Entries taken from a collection
------------

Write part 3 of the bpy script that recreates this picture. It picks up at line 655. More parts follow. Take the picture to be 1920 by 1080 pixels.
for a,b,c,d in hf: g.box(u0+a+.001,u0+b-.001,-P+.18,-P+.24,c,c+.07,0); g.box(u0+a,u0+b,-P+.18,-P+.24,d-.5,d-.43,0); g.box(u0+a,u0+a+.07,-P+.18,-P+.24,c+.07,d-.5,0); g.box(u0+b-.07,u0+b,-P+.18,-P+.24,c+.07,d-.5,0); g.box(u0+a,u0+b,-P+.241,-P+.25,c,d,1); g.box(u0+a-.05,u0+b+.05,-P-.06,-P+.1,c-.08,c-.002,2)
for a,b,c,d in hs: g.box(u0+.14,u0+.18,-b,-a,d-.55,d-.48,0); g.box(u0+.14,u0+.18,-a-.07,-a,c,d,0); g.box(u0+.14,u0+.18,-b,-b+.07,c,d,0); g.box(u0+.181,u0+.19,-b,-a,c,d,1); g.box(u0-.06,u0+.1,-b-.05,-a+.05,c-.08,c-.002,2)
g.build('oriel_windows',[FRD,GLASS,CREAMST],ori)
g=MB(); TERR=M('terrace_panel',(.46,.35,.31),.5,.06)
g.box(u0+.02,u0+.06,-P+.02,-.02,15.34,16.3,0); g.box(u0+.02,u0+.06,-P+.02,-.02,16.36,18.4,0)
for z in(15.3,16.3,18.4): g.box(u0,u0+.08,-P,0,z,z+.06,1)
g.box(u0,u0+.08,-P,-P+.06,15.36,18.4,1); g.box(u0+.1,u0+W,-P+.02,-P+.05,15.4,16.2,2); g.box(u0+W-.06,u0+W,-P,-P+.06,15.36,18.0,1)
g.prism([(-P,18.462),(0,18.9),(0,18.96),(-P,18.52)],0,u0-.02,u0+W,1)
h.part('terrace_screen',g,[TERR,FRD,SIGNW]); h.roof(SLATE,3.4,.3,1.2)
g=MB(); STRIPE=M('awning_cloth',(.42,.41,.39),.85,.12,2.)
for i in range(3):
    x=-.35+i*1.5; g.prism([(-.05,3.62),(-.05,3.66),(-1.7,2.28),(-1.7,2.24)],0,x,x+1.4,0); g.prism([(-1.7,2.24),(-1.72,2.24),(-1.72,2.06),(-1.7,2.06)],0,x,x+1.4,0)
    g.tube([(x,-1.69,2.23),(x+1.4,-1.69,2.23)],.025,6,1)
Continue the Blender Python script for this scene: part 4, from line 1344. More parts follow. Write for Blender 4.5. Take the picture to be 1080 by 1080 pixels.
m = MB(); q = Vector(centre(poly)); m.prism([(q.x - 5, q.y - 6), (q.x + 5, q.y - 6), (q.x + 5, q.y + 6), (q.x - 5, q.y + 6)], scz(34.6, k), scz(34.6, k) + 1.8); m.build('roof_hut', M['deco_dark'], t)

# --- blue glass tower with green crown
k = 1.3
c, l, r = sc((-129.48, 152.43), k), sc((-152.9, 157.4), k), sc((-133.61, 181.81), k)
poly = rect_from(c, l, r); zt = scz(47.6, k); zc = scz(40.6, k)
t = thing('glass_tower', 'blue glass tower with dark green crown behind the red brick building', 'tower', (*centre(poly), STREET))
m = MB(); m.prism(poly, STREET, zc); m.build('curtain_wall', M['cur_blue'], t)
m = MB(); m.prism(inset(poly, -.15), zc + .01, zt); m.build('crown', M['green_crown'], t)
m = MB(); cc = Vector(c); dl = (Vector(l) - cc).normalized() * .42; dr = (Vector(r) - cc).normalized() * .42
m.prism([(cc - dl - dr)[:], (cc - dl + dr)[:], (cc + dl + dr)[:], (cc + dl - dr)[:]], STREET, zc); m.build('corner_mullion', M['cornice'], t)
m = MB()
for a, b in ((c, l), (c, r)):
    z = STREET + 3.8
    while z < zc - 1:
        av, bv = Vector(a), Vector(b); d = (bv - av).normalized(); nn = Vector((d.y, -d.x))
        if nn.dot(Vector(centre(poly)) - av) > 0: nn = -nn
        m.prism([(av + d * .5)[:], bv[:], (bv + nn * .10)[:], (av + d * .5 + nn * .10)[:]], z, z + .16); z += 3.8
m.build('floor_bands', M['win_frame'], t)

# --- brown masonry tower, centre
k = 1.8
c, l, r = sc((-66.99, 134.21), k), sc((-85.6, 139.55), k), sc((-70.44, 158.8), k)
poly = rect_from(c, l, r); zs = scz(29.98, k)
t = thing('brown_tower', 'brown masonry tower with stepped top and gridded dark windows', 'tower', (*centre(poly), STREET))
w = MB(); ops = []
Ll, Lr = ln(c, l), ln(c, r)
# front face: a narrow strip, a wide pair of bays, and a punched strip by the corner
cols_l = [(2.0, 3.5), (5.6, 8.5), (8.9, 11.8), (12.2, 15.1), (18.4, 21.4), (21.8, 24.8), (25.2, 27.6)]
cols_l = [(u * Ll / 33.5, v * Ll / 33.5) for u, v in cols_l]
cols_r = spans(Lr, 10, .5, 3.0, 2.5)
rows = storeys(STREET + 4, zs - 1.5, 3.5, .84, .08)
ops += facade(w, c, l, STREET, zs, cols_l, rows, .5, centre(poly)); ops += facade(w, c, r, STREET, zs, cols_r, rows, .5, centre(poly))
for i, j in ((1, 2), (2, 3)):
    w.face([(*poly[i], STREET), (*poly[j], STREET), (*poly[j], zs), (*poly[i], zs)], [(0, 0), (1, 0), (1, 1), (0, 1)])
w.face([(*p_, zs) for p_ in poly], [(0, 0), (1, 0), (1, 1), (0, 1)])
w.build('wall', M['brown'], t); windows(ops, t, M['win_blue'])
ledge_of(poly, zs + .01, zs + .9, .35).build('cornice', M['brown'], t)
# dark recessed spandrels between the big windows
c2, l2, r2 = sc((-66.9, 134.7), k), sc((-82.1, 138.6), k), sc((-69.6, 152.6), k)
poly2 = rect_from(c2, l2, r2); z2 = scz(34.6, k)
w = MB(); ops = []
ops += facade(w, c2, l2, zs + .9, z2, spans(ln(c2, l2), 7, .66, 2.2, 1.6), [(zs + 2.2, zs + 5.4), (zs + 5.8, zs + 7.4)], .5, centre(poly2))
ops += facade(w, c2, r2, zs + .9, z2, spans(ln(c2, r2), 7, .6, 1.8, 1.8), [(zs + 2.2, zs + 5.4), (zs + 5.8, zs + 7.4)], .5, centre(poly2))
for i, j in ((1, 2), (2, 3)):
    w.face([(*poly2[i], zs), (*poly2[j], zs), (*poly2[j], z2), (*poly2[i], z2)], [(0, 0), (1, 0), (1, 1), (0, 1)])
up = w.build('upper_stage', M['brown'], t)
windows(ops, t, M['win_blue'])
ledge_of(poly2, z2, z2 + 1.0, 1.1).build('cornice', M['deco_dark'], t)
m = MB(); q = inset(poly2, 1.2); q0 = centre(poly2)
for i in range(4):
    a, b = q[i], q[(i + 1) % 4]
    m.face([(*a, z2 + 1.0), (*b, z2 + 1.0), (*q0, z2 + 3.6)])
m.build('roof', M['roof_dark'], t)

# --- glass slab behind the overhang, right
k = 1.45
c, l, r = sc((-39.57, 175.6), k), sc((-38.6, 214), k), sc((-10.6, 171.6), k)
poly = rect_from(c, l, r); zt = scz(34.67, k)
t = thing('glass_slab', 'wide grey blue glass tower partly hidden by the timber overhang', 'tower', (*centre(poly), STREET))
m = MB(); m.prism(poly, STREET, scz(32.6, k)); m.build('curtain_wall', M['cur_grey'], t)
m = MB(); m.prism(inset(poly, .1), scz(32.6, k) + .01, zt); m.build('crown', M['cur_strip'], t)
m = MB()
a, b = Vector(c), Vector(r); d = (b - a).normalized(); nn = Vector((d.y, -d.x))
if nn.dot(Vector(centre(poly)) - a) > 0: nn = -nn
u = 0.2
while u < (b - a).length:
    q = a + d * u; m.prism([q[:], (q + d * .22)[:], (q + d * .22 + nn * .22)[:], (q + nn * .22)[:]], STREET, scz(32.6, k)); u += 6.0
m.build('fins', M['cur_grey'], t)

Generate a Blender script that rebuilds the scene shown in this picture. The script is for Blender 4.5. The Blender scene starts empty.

------------

= Set exercise =
Please reproduce exactly the lines from the first one of the records above through the line containing "m = MB(); q = Vector(centre(poly));", both included, and nothing else.

= Solution =
Write part 3 of the bpy script that recreates this picture. It picks up at line 655. More parts follow. Take the picture to be 1920 by 1080 pixels.
for a,b,c,d in hf: g.box(u0+a+.001,u0+b-.001,-P+.18,-P+.24,c,c+.07,0); g.box(u0+a,u0+b,-P+.18,-P+.24,d-.5,d-.43,0); g.box(u0+a,u0+a+.07,-P+.18,-P+.24,c+.07,d-.5,0); g.box(u0+b-.07,u0+b,-P+.18,-P+.24,c+.07,d-.5,0); g.box(u0+a,u0+b,-P+.241,-P+.25,c,d,1); g.box(u0+a-.05,u0+b+.05,-P-.06,-P+.1,c-.08,c-.002,2)
for a,b,c,d in hs: g.box(u0+.14,u0+.18,-b,-a,d-.55,d-.48,0); g.box(u0+.14,u0+.18,-a-.07,-a,c,d,0); g.box(u0+.14,u0+.18,-b,-b+.07,c,d,0); g.box(u0+.181,u0+.19,-b,-a,c,d,1); g.box(u0-.06,u0+.1,-b-.05,-a+.05,c-.08,c-.002,2)
g.build('oriel_windows',[FRD,GLASS,CREAMST],ori)
g=MB(); TERR=M('terrace_panel',(.46,.35,.31),.5,.06)
g.box(u0+.02,u0+.06,-P+.02,-.02,15.34,16.3,0); g.box(u0+.02,u0+.06,-P+.02,-.02,16.36,18.4,0)
for z in(15.3,16.3,18.4): g.box(u0,u0+.08,-P,0,z,z+.06,1)
g.box(u0,u0+.08,-P,-P+.06,15.36,18.4,1); g.box(u0+.1,u0+W,-P+.02,-P+.05,15.4,16.2,2); g.box(u0+W-.06,u0+W,-P,-P+.06,15.36,18.0,1)
g.prism([(-P,18.462),(0,18.9),(0,18.96),(-P,18.52)],0,u0-.02,u0+W,1)
h.part('terrace_screen',g,[TERR,FRD,SIGNW]); h.roof(SLATE,3.4,.3,1.2)
g=MB(); STRIPE=M('awning_cloth',(.42,.41,.39),.85,.12,2.)
for i in range(3):
    x=-.35+i*1.5; g.prism([(-.05,3.62),(-.05,3.66),(-1.7,2.28),(-1.7,2.24)],0,x,x+1.4,0); g.prism([(-1.7,2.24),(-1.72,2.24),(-1.72,2.06),(-1.7,2.06)],0,x,x+1.4,0)
    g.tube([(x,-1.69,2.23),(x+1.4,-1.69,2.23)],.025,6,1)
Continue the Blender Python script for this scene: part 4, from line 1344. More parts follow. Write for Blender 4.5. Take the picture to be 1080 by 1080 pixels.
m = MB(); q = Vector(centre(poly)); m.prism([(q.x - 5, q.y - 6), (q.x + 5, q.y - 6), (q.x + 5, q.y + 6), (q.x - 5, q.y + 6)], scz(34.6, k), scz(34.6, k) + 1.8); m.build('roof_hut', M['deco_dark'], t)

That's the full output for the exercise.